Unions of intervals use ∪. If x ≤ 2 or x > 5, write (−∞, 2] ∪ (5, ∞). This represents two separate pieces of the number line. Interval notation cleanly handles these disjoint sets.
Uses of Interval Notation in Mathematics
Interval notation appears throughout math. In calculus, domains and ranges are often intervals. The domain of √x is [0, ∞) because you can't take the square root of a negative number. The range of x² is [0, ∞) because squares are never negative.
When solving inequalities, the solution set is naturally expressed in interval notation. Solve 2x − 3 < 7, get x < 5, write (−∞, 5). When graphing, intervals show where a function is positive, negative, increasing, or decreasing.
In statistics, confidence intervals are written in interval notation. A 95% confidence interval [3.2, 4.8] means the true parameter likely lies between 3.2 and 4.8. Interval notation is concise, universal, and essential for communicating ranges clearly and precisely.
Frequently Asked Questions
What is interval notation?
Interval notation is a shorthand for describing a range of numbers. Square brackets [ ] mean the endpoint is included, parentheses ( ) mean it's excluded.
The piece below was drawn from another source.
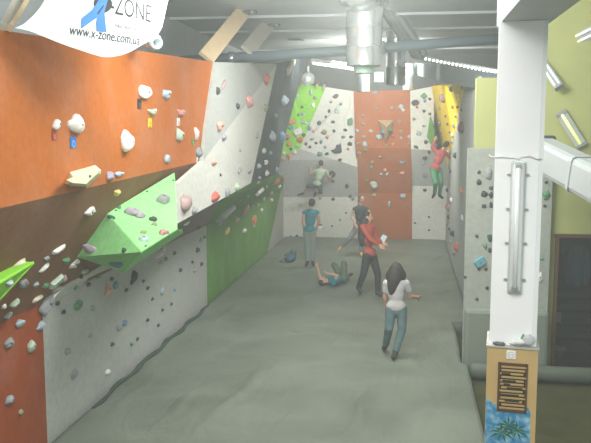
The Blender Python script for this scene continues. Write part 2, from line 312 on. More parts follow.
# (x, y, width, height, colour, kind, roll, note)
G = 'grey'; W_ = 'white'; DG = 'dark grey'; PB = 'pale blue'; PG = 'pale green'
for r_ in [
 # upper orange panel
 (55,124,10,11,W_,'d',.6,'small white hold above a rust tag'),(74,125,14,20,W_,'o',0,'large white oval hold above a blue tag'),(143,92,15,14,W_,'k',0,'round white hold above a black tag'),
 (165,94,10,10,PB,'k',0,'pale blue hold'),(151,112,11,9,PG,'h',0,'pale green horned hold above a yellow tag'),(180,113,11,8,'pink','h',0,'pink heart-like hold above a white tag'),
 (178,135,9,12,PG,'j',0,'pale green kidney hold'),(195,134,9,9,W_,'d',2,'white hold above a green tag'),(124,142,11,23,W_,'o',-.1,'tall white almond hold'),(198,152,10,9,G,'j',0,'grey hold above a white tag'),
 (166,158,7,9,PB,'d',-.5,'pale blue teardrop hold'),(109,176,8,10,'lilac','k',0,'lilac knob'),(119,174,12,5,PB,'l',0,'long pale blue hold'),
 # brown underside
 (89,211,12,9,W_,'j',0,None),(116,192,7,8,'yellow','t',0,None),(15,268,17,15,'cream','j',.5,None),(58,249,13,7,W_,'l',.2,None),(46,258,5,4,G,'k'),(44,267,9,6,W_,'l',.4),(65,260,8,7,'green','t',0),
 (74,263,9,7,W_,'k',.3),(22,283,8,11,G,'j'),(35,284,5,5,PB,'k'),(45,285,6,5,'green','k'),(55,281,11,10,PG,'b',.4),(63,278,6,9,'dusky pink','d',.4),(56,289,7,5,G,'l',.3),(13,303,8,10,PG,'t',.4),(37,298,10,6,'cream','l',.1),
 (3,306,4,4,W_,'k'),(7,315,7,7,G,'k'),(8,283,7,8,PB,'t',0),
 # lower orange
 (45,304,15,15,G,'j',.4),(19,323,8,8,PB,'k'),(40,326,8,8,PB,'o'),(8,343,9,9,G,'k'),(30,346,7,11,PG,'o'),(9,400,9,9,G,'k'),(20,412,4,5,'olive','k'),
 # white lower wall
 (57,303,4,5,DG,'k'),(63,312,4,4,DG,'k'),(77,305,9,9,'green','j'),(92,308,4,5,G,'k'),(90,335,4,4,G,'k'),(67,351,5,6,G,'k'),(73,374,6,8,G,'b',.3),(107,372,5,5,W_,'k'),
 (88,285,4,4,DG,'k'),(106,289,6,10,'salmon','c',1.2),(115,285,6,7,'teal','k'),(126,290,4,4,'brown','k'),(131,282,3,5,DG,'k'),(147,288,3,4,DG,'k'),(161,291,4,6,PB,'l',1),(174,290,3,3,'blue','k'),(171,304,3,3,DG,'k'),(162,310,3,3,DG,'k'),
 (147,320,3,3,DG,'k'),(158,325,3,3,'dark green','k'),(124,323,5,5,'blue','k'),(118,328,4,6,G,'k'),(112,344,4,4,DG,'k'),(131,344,3,4,'green','k'),(137,339,3,3,DG,'k'),(84,271,7,6,PG,'k'),(80,277,3,3,DG,'k'),
 (75,287,4,4,'green','k'),(98,276,5,4,'green','k'),(111,279,3,4,DG,'k'),(133,276,5,10,'dark green','l',1.3),(143,281,3,3,'brown','k'),(160,252,15,8,W_,'c',.3,None),(165,259,3,5,'green','k'),(174,253,4,4,'dark green','k'),(160,262,4,5,G,'k'),(180,270,4,4,DG,'k'),(194,270,4,5,G,'k'),(201,264,3,4,DG,'k'),(197,250,5,5,'dark green','k'),
 (186,223,7,4,PG,'l',.2),(198,227,4,4,'dark green','k'),(200,240,5,4,'green','k'),(204,237,3,3,DG,'k'),(192,262,3,3,DG,'k'),(152,299,3,3,DG,'k'),
 # mint volume
 (132,213,11,12,'lilac','r',0,None),(140,216,8,9,'lilac','r',0,None),(163,201,11,13,G,'b',.4),(153,220,6,7,DG,'o'),(119,208,3,4,'green','k'),(111,218,6,5,'dark green','l',-.6),(92,249,13,11,'lilac','o',-.4),(116,263,15,9,'blue','l',0),(143,240,9,8,PB,'k'),
 (163,234,12,9,'pink','t',3.3),(154,225,5,5,'olive','k'),(125,250,4,7,'dark green','l',-1),(143,233,6,5,'olive','k'),
 # white upper wall
 (184,203,13,17,'dusky pink','o',0,None),(193,211,6,8,G,'k'),(214,197,12,10,'red','j',.2,None),(226,192,6,9,G,'d'),(236,187,7,8,PG,'j'),(213,162,7,7,'salmon','j'),(239,170,6,5,G,'l',.3),(249,171,6,5,G,'k'),(257,135,7,6,G,'c',.4),(223,85,9,6,'dusky pink','o',.5),
 (248,102,9,11,'pink','o',-.4,None),(219,126,10,9,'salmon','k'),(265,79,8,10,'red','k',0,None),(223,137,6,7,'lilac','o'),(265,108,5,7,'olive','k'),(217,91,4,7,DG,'l',1),(237,106,3,8,DG,'l',1.1),(240,150,3,3,G,'k'),(220,175,2,2,DG,'k'),
 # green lower
 (259,191,7,7,W_,'b',.4),(261,210,4,4,W_,'k'),(253,220,7,7,'orange','b',.3),(244,231,7,5,W_,'l'),(253,226,4,4,PG,'k'),(270,193,5,5,'tan','k'),(271,200,4,4,W_,'k'),(279,186,4,4,W_,'k'),(276,181,4,6,'red','l',1.2),(284,178,4,4,'orange','k'),(263,198,4,5,PG,'k'),
 (251,206,3,4,G,'k'),(258,205,3,3,PG,'k'),(243,209,10,14,'tan','k'),(224,212,15,15,G,'b',.5),(227,231,8,5,'yellow','l',.2),(219,222,6,6,PB,'t',1),(236,220,7,6,'tan','k'),(266,186,4,4,G,'k'),(258,182,5,4,'olive','k'),(247,196,5,4,'green','k'),
 # slate
 (271,137,9,11,PB,'o'),(281,137,7,11,'blue','o'),(263,151,6,6,PG,'k'),(265,162,6,6,W_,'t'),(266,173,6,6,W_,'k'),(258,166,5,5,PB,'k'),(276,170,4,6,G,'k'),(283,101,9,11,PB,'k'),(259,178,4,4,G,'k'),(270,153,5,4,'teal','k'),(275,115,6,5,G,'k'),
 # lime green
 (297,96,4,4,PB,'k'),(311,92,5,6,PB,'d'),(315,98,4,4,G,'k'),(313,105,4,5,W_,'k'),(302,107,3,3,'dark green','k'),(303,114,4,4,PB,'k'),(298,115,3,3,'green','k'),(303,122,4,4,PB,'k'),(307,123,4,3,W_,'k'),(292,122,7,6,'orange','b',.3),(291,128,5,4,'teal','k'),(309,128,4,5,'blue','k'),
 (298,132,10,8,W_,'b',.5),(304,135,4,4,'dark green','k'),(300,140,6,6,'red','k'),(287,137,6,6,'red','k'),(289,144,5,5,'orange','k'),(289,156,5,9,'orange','t',0),(294,152,5,5,W_,'k'),(297,146,3,3,PB,'k'),(291,149,3,3,'dark green','k'),(284,154,4,4,W_,'k'),(283,159,4,5,'salmon','k'),
 # white back left
 (336,96,6,4,'brown','l',.3),(329,111,3,4,DG,'k'),(337,111,5,5,PG,'k'),(326,117,3,3,DG,'k'),(319,123,4,5,'dark green','k'),(333,122,4,3,'dark green','k'),(314,131,4,4,'salmon','k'),(324,132,6,5,'olive','k'),(334,131,3,3,DG,'k'),(327,137,4,4,'pink','k'),(312,139,4,3,G,'k'),
 (345,130,4,3,DG,'k'),(350,122,6,8,'green','o',-.3),(343,137,4,3,'green','k'),(351,137,4,3,DG,'k'),(306,144,3,3,DG,'k'),(316,143,3,3,'dark green','k'),(321,142,3,4,'blue','k'),(325,147,3,3,G,'k'),(310,147,3,3,DG,'k'),(337,149,11,12,DG,'c',.8),(350,144,5,4,DG,'l',-.4),
 (348,149,3,3,'red','k'),(340,160,4,3,'brown','k'),(320,154,5,5,'teal','k'),(327,154,4,3,'dark green','k'),(347,186,4,5,DG,'k'),(333,181,3,3,DG,'k'),(332,174,7,8,DG,'o',-.4),(333,199,4,3,DG,'k'),(320,198,3,3,G,'k'),(350,196,3,3,DG,'k'),(353,198,4,5,G,'k'),(300,205,3,3,G,'k'),(332,226,2,2,DG,'k'),(297,236,3,3,DG,'k'),(340,220,2,2,DG,'k'),(291,236,3,2,G,'k'),
 (346,213,2,2,DG,'k'),(308,122,3,3,G,'k'),(341,104,3,3,G,'k'),(331,102,3,3,G,'k'),
 # orange column
 (376,93,4,4,G,'k'),(377,109,4,3,G,'k'),(392,108,3,3,PB,'k'),(401,107,6,5,PB,'k'),(403,110,3,3,W_,'k'),(363,116,3,3,G,'k'),(363,124,3,3,'olive','k'),(357,131,4,4,PB,'k'),(371,131,4,3,PG,'k'),(364,137,4,4,G,'k'),(379,137,6,6,PB,'k'),(383,132,4,4,'teal','k'),
 (390,129,4,5,'green','k'),(393,136,4,3,'red','l',.3),(400,122,4,4,G,'k'),(401,131,4,3,'olive','k'),(401,138,3,3,PB,'k'),(409,137,4,4,PB,'k'),(365,144,5,6,PB,'k'),(358,144,4,4,G,'k'),(365,150,4,3,'green','l'),(359,153,4,4,G,'k'),(372,145,2,2,'olive','k'),(393,144,3,3,'pink','k'),
 (380,157,3,3,'olive','k'),(402,162,6,4,'teal','c'),(402,173,5,3,'salmon','l',.1),(371,167,4,5,'green','d'),(372,162,3,3,G,'k'),(381,174,3,3,PB,'k'),(387,174,3,3,PB,'k'),(367,180,3,3,'green','k'),(374,185,8,8,PG,'k'),(389,204,4,8,PB,'d'),(403,196,6,5,PB,'j'),(374,195,4,3,PG,'k'),(409,144,3,3,'olive','k'),(386,145,3,3,'olive','k'),(385,170,3,3,'salmon','k'),
 # white right of the column
 (424,96,6,6,'green','b',.7),(425,101,3,3,'blue','k'),(415,103,8,6,DG,'k'),(417,107,3,3,'red','k'),(424,111,3,3,DG,'k'),(414,119,3,3,'olive','k'),(424,126,4,3,G,'k'),(419,133,5,5,PB,'k'),(430,114,3,3,DG,'k'),(430,99,3,3,DG,'k'),(416,147,3,5,DG,'l',1.2),(426,142,4,4,DG,'k'),(429,152,3,3,DG,'k'),
 (425,158,5,4,DG,'k'),(425,175,4,4,G,'k'),(423,164,3,3,G,'k'),(425,190,4,3,DG,'k'),(429,217,2,2,DG,'k'),(415,223,2,2,DG,'k'),(429,230,2,2,DG,'k'),
 # yellow
 (444,98,5,11,'dusky pink','o',.4,None),(452,89,3,6,'blue','l',1.4),(459,96,3,5,PG,'l',1),(453,107,4,4,'red','k'),(440,107,4,4,G,'k'),(458,107,4,3,'dark green','k'),(435,115,3,4,PG,'k'),(446,116,3,3,DG,'k'),(456,116,4,4,PG,'k'),(440,123,5,4,PB,'k'),(448,124,3,3,DG,'k'),(454,125,4,5,G,'k'),(438,132,3,3,DG,'k'),(442,133,3,3,G,'k'),(450,132,3,3,G,'k'),(453,135,3,5,PG,'k'),(463,88,3,4,'dark green','k'),(434,146,7,6,'dusky pink','k'),(452,141,4,4,G,'k'),(449,152,4,5,PB,'k'),
 # right white wall
 (463,128,8,12,'brown','o',-.2,None),(456,155,4,6,'dark green','k'),(451,171,4,4,DG,'k'),(448,190,4,5,DG,'k'),(462,190,6,5,'orange','o',-.3),(449,207,6,8,'pink','o'),(452,200,4,5,W_,'k'),(450,197,4,4,G,'k'),(449,217,3,4,DG,'k'),(463,218,6,6,PB,'k'),(454,233,6,8,'dark green','t',0),(451,242,4,4,G,'k'),(458,247,6,9,'red','o'),(455,253,4,5,G,'k'),(448,224,3,3,'olive','k'),(450,229,3,3,DG,'k'),(462,110,3,3,DG,'k'),(465,277,3,3,DG,'k'),
 # grey board
 (479,172,3,3,DG,'k'),(479,182,5,6,DG,'k'),(484,194,6,6,DG,'k'),(491,195,4,6,DG,'k'),(489,174,6,13,G,'o'),(491,188,4,4,DG,'k'),(484,206,5,4,DG,'b'),(491,205,3,6,DG,'k'),(477,236,3,3,'dark green','k'),(490,238,5,8,'dark green','b',.3),(485,246,5,8,'green','t',.3),(490,250,3,6,DG,'k'),(480,262,13,10,'teal','b',.6),(479,269,3,3,'brown','k'),(486,269,3,4,'brown','k'),
 (477,299,3,3,'brown','k'),(487,288,2,3,DG,'k'),(546,182,3,3,'dark green','k'),(546,195,7,9,'green','k'),(545,206,3,3,DG,'k'),(542,259,4,3,'green','k'),(540,277,5,10,W_,'o')]:
    hold(*r_)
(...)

For example, [2, 5) includes 2 but not 5.
What's the difference between [ ] and ( )?
Square brackets [ ] indicate a closed endpoint (the number is part of the interval). Parentheses ( ) indicate an open endpoint (the number is not included). [a, b] includes both a and b, (a, b) includes neither.
How do you write an interval that goes to infinity?
Use (−∞, b] or [a, ∞). Infinity is never included, so always use parentheses with ∞ or −∞. For example, (−∞, 3] means all numbers less than or equal to 3.
Can an interval have one endpoint closed and the other open?
Yes. [a, b) includes a but not b. (a, b] includes b but not a. These are called half-open or half-closed intervals.
How do you convert interval notation to an inequality?
[a, b] becomes a ≤ x ≤ b. (a, b) becomes a < x < b. [a, b) becomes a ≤ x < b. (a, b] becomes a < x ≤ b. The inequality shows the same range with comparison symbols.